With Medium, we take a look at the types of skateboarding happening around the world, put it together in one package and present it in hopes that it shows our readers someone or something new. This isn’t a one-off theme for our second issue; this is what Medium is about.
LSM: What are your inspirations among the already existing publications from all over the world, any influences or just stuff you're stoked on perhaps?
Joel: For inspiration, I loved Color and 43 when they were around, and The Skateboarder’s Journal from Australia. It’s a text heavy skateboard related book that’s either a bi-annual or quarterly. I’m stoked on Sergej Vutuc not just for his artistic style, but his DIY work ethic too.
Will: Yeah, I wish 43 was still around. Everything about it was quality from front to back, down to the ink that was being used. Otherwise, I love zines and seeing photographers (skate and otherwise) working on their own independent projects. I think it’s super important to support those around you who are pursuing their own paths. I get a big kick out of traveling to new, weird places in the name of skateboarding to see what I can dig up too. I’ve pitched some weird locations for skate trips and am thankful for the people who have believed in me so far.
LSM: What are you guys' respective goals for the future, how would you like your projects to develop? Any future trips or side projects lined up?
Will: Like I said above, we want to grow the magazine organically and we want our projects to do the same. It’s pretty idyllic to do a trip somewhere, make friends and skate with someone new from that region and feature them in the magazine down the road.
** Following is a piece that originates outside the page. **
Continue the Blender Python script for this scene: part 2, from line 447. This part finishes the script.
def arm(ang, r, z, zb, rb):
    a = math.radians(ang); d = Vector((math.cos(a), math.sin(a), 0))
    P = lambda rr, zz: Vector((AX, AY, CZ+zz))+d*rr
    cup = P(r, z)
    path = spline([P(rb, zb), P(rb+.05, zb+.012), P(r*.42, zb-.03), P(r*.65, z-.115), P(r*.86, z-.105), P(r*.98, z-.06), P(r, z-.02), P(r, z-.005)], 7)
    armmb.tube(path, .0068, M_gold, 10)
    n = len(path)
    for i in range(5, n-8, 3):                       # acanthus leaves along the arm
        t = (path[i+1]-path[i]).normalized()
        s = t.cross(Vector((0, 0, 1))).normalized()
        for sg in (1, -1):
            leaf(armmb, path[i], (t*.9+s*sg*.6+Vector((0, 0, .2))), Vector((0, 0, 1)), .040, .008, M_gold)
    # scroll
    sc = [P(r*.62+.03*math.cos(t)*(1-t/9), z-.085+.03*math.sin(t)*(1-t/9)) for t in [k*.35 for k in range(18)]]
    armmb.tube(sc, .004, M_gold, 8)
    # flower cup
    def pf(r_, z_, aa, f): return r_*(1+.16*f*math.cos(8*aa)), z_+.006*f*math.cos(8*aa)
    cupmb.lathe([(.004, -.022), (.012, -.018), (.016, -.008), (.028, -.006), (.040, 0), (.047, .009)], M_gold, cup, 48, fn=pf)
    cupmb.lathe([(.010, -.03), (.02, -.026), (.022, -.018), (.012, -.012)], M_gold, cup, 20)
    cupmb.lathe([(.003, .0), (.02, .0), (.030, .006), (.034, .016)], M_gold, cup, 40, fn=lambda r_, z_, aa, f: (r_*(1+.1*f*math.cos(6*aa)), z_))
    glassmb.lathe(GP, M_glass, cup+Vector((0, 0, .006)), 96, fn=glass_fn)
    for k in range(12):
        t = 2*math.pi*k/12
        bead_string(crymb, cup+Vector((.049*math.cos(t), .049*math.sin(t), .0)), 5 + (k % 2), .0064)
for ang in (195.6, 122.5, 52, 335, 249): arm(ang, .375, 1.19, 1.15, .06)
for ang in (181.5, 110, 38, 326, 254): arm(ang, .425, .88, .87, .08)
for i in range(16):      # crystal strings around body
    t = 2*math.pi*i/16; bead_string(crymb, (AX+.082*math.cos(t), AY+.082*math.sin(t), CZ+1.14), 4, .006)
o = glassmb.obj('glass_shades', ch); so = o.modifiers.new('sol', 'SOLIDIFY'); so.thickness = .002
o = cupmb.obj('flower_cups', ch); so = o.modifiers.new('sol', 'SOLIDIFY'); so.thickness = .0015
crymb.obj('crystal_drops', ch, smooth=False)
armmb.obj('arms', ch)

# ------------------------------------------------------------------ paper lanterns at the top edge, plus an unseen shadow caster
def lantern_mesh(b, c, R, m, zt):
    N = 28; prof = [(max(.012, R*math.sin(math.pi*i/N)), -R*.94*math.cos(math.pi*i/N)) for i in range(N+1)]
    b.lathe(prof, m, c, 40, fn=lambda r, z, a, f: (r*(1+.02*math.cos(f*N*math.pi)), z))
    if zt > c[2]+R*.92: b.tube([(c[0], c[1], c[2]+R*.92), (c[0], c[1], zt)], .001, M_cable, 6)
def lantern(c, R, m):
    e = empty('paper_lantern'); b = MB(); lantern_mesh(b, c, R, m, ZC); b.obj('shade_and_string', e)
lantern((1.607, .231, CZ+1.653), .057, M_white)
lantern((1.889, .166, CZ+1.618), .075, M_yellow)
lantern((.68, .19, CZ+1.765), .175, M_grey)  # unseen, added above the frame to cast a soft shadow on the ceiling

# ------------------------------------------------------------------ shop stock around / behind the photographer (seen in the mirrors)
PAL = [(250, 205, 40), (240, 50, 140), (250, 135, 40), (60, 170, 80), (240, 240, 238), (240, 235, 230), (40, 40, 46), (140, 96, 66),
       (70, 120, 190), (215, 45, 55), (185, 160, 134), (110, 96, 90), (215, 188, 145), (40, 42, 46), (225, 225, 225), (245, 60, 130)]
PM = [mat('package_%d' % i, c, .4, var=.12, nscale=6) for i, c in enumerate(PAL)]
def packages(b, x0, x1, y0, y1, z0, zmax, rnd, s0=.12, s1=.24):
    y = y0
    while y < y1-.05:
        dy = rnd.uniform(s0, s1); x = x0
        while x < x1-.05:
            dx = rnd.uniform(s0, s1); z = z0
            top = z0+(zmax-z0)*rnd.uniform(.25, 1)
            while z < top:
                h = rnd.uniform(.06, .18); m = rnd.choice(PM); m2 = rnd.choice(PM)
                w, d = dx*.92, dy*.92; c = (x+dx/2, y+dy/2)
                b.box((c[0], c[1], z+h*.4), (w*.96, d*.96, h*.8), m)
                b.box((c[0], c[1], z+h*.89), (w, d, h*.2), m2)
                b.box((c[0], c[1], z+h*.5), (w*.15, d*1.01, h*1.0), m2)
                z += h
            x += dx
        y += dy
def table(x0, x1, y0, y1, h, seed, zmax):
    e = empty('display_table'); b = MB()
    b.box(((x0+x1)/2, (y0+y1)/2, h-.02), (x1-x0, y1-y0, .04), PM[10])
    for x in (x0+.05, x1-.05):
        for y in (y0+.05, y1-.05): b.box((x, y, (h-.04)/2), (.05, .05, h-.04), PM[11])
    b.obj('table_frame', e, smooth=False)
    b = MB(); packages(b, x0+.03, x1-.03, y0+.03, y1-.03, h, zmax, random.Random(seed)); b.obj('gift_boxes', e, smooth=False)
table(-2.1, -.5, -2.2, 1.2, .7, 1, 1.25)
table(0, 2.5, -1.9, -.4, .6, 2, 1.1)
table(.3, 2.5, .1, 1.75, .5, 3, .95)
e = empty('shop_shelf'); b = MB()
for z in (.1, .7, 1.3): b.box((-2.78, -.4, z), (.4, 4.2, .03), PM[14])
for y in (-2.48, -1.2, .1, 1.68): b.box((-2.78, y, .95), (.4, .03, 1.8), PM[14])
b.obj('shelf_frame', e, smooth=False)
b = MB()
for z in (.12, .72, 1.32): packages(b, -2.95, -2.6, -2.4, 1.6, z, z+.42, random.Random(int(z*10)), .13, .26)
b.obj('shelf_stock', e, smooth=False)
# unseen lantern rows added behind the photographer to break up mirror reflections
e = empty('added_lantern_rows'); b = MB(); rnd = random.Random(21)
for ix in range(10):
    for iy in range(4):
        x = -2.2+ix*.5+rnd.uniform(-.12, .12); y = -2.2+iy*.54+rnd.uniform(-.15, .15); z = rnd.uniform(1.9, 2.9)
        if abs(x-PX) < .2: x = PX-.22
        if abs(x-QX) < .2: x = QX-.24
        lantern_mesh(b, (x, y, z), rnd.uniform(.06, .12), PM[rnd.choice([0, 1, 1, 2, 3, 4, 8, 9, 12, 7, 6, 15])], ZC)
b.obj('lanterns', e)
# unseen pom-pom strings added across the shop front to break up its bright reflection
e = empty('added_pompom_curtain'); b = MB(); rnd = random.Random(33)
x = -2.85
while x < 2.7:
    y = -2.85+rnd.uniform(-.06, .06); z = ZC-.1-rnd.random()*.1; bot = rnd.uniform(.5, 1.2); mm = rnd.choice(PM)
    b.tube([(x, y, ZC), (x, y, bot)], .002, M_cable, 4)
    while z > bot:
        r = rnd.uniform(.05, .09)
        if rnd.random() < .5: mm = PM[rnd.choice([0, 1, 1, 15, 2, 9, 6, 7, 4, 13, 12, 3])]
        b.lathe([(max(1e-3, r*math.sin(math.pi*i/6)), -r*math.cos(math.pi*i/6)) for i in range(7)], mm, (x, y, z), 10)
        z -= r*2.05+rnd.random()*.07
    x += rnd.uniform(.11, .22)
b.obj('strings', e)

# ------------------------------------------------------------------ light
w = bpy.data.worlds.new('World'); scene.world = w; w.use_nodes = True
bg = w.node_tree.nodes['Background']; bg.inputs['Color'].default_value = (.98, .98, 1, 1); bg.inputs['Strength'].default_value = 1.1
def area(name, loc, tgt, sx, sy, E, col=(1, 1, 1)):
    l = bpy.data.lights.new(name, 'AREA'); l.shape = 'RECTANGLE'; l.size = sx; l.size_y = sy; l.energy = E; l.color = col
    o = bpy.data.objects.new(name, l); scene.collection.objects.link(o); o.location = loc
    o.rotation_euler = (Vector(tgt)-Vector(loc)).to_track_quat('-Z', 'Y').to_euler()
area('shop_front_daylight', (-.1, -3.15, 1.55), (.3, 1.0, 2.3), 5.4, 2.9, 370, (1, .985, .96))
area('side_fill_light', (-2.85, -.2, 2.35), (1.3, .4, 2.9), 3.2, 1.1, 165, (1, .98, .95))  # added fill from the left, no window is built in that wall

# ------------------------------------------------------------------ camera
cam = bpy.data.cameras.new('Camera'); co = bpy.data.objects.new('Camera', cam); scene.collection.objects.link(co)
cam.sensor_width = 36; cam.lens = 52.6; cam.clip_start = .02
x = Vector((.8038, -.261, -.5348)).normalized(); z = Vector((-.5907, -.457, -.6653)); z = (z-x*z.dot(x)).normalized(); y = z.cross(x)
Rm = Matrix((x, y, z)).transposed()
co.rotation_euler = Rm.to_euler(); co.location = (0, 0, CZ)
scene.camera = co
Aymeric Nocus, step hop, Paris. Ph.: Will Jivcoff
As far as future trips go, right now we’re working on planning a trip to Azores so if any Portuguese locals can lend us their insight about skating there, hit me up! After that, Russia and eastern Europe are on the to-do list for Summer 2018.
"We thought they were the shit; in reality, they were pricks"
Joel: We’ve got an edit coming out for the Paris trip we did with Medium this past summer and I’m also working on a Love video which is always a work in progress. We’ve been working on it for the summer and I think we’re going to take the next one to film before we put it out. I hate putting anything out that feels rushed or incomplete, so we’re going to do that.
LSM: Talking doing things right, starting this off with you guys, I definitely forgot about my favorite classic background introduction question... So to close this off now, how, when and where did you guys first took up skateboarding?
Will: It was in Kitchener and I was 10 years old when a kid from the next-door apartment complex showed up to play with a holographic Star Wars skateboard. He was raving about how they were on sale for $20 at Walmart so I went home that night and begged my mom for one. She came home from work the next day with one and sealed my fate.
Joel: My first skate memory for me was these two shit-head kids on my block growing up in Kitchener Ontario. Mike and Steve. They were a couple years older than Isaac and I and they were your typical asshole kids who had a jump ramp in the street and cops showing up at their houses regularly... in reality they were pricks. We thought they were the shit and we would just ask to try their boards. On our 12th birthdays, Isaac and I got boards from the local shop and the rest is history. Its been 19 years now and I still love every second on a board.